Monday, January 25, 2010

25

got an e-mail from john wylie (owner of eulogy) today saying i'm doing an amazing job with everything. i needed that. i feel like either people think i'm making this whole thing up or that it won't lead anywhere. its really hard to stay positive about things. i take so much time caring and thinking about my friends..to know what they're up to, who they're dating, if we'll have plans when i come home. but when it comes to them thinking about me, i'm a stranger. i have to explain everything over and over. doesn't anyone take the time to remember things anymore? same thing with mike. we've been together for almost 3 years now. when i mention the first name of one of my friends, why do i have to tag a story to it reminding him who i'm talking about? even more than that, i have to remind my parents about friends or even this job thing. yeah, it's a legit thing. yeah, i'm going to have to move away eventually for it. i'm not just sitting in front of my computer for hours on end so i can avoid you. i'm doing it because i finally got something i've wanted. maybe i should start caring less so i'm less disappointed when someone forgets about me. xo.
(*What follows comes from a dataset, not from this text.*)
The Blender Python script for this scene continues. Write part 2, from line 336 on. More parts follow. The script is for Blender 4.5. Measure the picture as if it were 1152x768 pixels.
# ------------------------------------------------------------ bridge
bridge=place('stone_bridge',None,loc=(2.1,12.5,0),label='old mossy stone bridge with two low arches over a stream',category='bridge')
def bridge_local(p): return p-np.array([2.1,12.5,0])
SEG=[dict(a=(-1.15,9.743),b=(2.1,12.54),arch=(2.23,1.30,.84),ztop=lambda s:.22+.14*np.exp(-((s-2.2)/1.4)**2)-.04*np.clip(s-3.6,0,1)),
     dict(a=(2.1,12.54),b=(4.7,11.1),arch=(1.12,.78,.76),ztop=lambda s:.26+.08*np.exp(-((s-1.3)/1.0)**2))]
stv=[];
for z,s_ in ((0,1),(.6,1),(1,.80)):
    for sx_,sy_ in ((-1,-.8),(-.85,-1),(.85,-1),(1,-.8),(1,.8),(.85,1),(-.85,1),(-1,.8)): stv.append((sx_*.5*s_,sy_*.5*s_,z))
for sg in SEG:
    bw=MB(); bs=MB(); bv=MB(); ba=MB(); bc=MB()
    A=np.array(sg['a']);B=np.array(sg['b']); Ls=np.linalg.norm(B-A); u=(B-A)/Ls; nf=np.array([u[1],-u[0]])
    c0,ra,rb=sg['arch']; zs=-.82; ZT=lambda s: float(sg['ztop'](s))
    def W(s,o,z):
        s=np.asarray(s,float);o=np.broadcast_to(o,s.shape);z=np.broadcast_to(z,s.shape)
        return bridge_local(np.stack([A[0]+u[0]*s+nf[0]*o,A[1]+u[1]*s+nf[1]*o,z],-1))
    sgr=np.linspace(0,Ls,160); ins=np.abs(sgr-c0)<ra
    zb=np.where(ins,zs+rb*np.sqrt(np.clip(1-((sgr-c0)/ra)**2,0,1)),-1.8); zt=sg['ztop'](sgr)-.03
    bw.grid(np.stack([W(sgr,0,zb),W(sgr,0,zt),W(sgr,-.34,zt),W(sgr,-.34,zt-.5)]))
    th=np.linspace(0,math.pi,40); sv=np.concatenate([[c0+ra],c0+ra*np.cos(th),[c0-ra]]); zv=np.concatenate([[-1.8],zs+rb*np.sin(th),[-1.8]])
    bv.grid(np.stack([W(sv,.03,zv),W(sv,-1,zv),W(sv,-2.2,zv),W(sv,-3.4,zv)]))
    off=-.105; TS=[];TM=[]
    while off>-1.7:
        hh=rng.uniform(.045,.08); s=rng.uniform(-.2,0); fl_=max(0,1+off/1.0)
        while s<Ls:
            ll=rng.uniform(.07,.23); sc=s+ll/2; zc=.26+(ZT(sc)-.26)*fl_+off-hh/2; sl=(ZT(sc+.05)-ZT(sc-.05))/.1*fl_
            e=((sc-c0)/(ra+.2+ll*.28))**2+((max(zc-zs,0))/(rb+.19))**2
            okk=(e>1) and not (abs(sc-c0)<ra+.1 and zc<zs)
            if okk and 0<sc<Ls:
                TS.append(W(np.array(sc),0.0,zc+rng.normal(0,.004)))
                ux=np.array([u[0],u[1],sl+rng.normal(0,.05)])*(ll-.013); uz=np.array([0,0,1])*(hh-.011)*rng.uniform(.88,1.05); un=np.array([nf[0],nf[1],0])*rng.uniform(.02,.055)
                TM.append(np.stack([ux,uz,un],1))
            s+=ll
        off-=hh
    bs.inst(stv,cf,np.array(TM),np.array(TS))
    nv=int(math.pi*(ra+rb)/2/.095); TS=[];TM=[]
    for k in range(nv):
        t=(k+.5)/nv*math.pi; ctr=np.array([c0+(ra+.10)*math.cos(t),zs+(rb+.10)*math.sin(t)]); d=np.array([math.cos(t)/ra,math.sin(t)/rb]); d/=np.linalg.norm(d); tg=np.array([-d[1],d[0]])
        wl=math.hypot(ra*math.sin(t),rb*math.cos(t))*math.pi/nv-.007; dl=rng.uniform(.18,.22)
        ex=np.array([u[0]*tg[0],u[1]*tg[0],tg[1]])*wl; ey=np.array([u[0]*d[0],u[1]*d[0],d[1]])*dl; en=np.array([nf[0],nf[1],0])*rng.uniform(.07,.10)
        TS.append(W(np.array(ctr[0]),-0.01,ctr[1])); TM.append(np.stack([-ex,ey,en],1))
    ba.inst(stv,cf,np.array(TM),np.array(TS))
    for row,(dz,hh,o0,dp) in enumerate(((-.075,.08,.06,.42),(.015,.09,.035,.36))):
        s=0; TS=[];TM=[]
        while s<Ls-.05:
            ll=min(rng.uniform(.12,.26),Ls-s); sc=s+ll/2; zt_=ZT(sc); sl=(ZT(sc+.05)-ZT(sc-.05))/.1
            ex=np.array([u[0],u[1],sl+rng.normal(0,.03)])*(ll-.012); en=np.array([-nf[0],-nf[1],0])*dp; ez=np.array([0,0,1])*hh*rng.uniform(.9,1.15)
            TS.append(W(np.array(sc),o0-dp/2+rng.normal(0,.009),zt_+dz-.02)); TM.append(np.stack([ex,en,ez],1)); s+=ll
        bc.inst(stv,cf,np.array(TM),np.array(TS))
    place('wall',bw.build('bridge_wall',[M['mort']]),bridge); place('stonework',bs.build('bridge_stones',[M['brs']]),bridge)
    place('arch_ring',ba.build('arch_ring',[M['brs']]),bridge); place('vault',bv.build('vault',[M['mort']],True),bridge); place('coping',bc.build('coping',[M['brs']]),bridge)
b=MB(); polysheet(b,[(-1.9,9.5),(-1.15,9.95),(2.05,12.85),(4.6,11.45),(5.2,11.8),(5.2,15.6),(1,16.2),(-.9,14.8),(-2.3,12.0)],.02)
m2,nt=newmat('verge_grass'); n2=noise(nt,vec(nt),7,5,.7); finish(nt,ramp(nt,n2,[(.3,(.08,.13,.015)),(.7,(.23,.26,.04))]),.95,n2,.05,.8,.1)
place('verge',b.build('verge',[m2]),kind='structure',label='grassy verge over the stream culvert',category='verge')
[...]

edit: i saved putting up a picture until later today because i had a feeling something else good would happen. i read the new AP. every month they're doing a look at a band and follow their progress from the first album until now and their band of the month was new found glory. nfg might be what got me to like what i like now. they're one of the few bands that can put out any music and i'll really love it from beginning to end. i think the only other bands that can do that for me are bayside, vanna, a day to remember and crime in stereo. anyway, while reading it i see john is part of the interview. he's the one who put out "nothing gold can stay." he signed them, gave them their start. it's amazing that i work for him. i have so many questions to ask...too many. i don't wanna come off as a crazy fan girl only doing this to ask stupid shit like how certain people really are or stuff about the industry. i wanna do this so badly, i want to know everything possible. guess we'll see what happens. only good things, i hope. xo.